I would have enjoyed my salad at Big Spruce more if – well, let’s put it this way! I LIKE cilantro – but it’s an HERB, not a salad green, people.
Oh, this ol’ river keeps on rollin’, though
No matter what gets in the way and which way the wind does blow
And as long as it does I’ll just sit here
And watch the river flow
What a pathetic excuse for a day off. I read some periodicals, I did some sudokus, I pitted a huge bag of cherries. & I futzed around with my colored pencils thinking about Weaving School in August where I’ll be attempting a warp-faced rug, which I will call Ruggy McWarpface, for my studio/playroom/office. Not getting too far.

by Jack Kerouac
This could have been so much better.
I hated, hated the Dean character. Whenever he was out of the picture, things settled down, the writing sparkled, the story captivated me. Then he’s back, and everything gets stupid again; and once again I have to slog through paragraph after paragraph, page after page, of him banging two girls at once and saying “Oh yass” and running around in a circle and smoking “tea” and oh what a party it was and listening to bop and having only two dollars left.
Sample paragraph with Dean around:
“He giggled maniacally and didn’t care; he rubbed his fly, stuck is finger in Marylou’s dress, slurped up her knee, frothed at the mouth, and said, ‘Darling, you know and I know that everything is straight between us at last beyond the furthest abstract definition in metaphysical terms or any terms you want to specify or sweetly impose or harken back…’ and so on, and zoom went the car and we were off again for California.”
Sample paragraph without Dean:
“I took the Washington bus; wasted some time there wandering around; went out of my way to see the Blue Ridge; heard the bird of Shenandoah and visited Stonewall Jackson’s grave; at dusk stood expectorating in the Kanawha River and walked the hillbilly night of Charleston, West Virginia; ad midnight Ashland, Kentucky, and a lonely girl under the marquee of a closed-up show. The dark and mysterious Ohio, and Cincinnati at dawn. Then Indiana fields again, and St. Louis as ever in its great valley clouds of afternoon. The muddy cobbles and the Montana logs, the broken steamboats, the ancient signs, the grass and the ropes by the river. The endless poem. by night Missouri, Kansas fields, Kansas night-cows in the secret wides, cracerkbox towns with a sea for the end of every street; dawn in Abilene.

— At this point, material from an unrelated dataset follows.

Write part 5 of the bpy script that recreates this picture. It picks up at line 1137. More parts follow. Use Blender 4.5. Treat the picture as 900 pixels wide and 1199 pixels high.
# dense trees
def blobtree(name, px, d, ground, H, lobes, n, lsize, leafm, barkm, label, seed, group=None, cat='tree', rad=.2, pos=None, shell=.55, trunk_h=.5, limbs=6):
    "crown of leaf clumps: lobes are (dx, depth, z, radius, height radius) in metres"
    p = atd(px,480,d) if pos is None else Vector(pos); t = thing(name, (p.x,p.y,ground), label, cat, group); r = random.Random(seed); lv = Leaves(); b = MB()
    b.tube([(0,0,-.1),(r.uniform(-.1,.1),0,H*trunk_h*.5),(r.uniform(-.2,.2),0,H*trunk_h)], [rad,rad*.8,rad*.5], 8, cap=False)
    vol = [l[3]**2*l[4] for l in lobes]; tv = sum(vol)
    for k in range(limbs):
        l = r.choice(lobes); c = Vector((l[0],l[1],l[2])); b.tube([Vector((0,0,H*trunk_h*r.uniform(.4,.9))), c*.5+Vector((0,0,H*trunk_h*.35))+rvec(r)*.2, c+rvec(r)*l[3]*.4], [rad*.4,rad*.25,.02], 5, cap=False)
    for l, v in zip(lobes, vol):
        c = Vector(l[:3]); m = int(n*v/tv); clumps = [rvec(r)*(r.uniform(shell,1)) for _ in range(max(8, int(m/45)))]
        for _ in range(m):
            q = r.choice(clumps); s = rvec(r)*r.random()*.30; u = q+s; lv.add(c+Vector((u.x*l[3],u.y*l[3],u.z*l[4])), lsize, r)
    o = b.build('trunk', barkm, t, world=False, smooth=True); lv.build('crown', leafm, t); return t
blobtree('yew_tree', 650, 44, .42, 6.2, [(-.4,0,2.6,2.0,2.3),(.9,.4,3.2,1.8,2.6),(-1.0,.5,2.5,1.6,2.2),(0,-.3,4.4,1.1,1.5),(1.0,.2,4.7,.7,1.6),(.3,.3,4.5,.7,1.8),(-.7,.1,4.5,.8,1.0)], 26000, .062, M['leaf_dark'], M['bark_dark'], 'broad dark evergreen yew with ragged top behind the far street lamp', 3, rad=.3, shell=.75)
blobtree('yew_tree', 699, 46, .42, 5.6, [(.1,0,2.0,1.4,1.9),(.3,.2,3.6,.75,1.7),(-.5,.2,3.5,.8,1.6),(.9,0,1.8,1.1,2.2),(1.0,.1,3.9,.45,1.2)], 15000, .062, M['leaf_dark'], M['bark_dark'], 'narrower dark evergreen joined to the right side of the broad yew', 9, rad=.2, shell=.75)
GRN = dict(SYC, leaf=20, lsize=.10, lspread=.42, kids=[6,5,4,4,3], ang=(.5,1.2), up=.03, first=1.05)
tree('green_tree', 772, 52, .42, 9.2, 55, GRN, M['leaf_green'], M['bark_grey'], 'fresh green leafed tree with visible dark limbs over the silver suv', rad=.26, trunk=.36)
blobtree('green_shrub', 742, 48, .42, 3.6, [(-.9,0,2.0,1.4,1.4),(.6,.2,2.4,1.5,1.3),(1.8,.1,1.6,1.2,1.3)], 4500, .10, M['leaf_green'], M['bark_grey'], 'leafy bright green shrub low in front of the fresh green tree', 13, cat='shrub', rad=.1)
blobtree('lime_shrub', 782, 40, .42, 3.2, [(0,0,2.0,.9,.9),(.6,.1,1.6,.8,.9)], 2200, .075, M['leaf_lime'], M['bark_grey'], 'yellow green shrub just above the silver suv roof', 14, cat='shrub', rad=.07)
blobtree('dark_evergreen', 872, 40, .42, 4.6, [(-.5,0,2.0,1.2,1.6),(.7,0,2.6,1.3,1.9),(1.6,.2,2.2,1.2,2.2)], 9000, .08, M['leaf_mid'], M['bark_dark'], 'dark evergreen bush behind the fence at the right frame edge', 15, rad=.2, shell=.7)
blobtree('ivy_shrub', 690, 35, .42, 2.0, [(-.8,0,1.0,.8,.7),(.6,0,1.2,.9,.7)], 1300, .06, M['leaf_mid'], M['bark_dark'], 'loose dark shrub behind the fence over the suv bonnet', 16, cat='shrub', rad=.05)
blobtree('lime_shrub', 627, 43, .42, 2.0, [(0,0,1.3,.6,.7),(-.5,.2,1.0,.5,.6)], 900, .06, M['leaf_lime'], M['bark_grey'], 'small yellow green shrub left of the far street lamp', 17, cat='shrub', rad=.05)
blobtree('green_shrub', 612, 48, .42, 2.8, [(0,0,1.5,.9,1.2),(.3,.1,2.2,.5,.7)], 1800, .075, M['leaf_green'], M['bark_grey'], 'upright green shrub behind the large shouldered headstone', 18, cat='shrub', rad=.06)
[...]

East Kansas grasses become West Kansas rangelands that climb up to the hill of the Western night.” (
)
First Farmer’s Market of the year, and I bought some perfect, delicious radishes; and I did NOT buy salad, because… I’VE GOT MY OWN!


So, we are choosing to still avoid public indoor dining.
This has forced us to be a bit creative… where is there outdoor seating, that is open on a given night, that will take us in, that we haven’t already had this week, that has halfway decent and healthful food… Well, sometimes X out of Y ain’t bad. We ended up at Hoagie’s in Essex, of all places. My salad greens were past their prime. The food was really not good, but the overall experience was stellar. We were the only ones out on the patio for some mysterious reason. We had draft beers. Service was quick and the right degree of attentive, unlike our other forays this season to more understaffed locations. And we took a leisurely walk down suburban side roads afterwards, saw new things, with an occasional open field to appreciate.
That was last night; Saturday night was kind of similar. I did something I had been itching to do, which was choose a restaurant out of some 183 different ones in Chittenden county, using a random number generator. It ended up pointing us to takeout Vietnamese in South Burlington. We ate at picnic tables down Community Drive way, and took a leisurely walk, seeing new things we don’t see every day. That food wasn’t the best Vietnamese ever, but it was better than Hoagie’s wilted lettuce.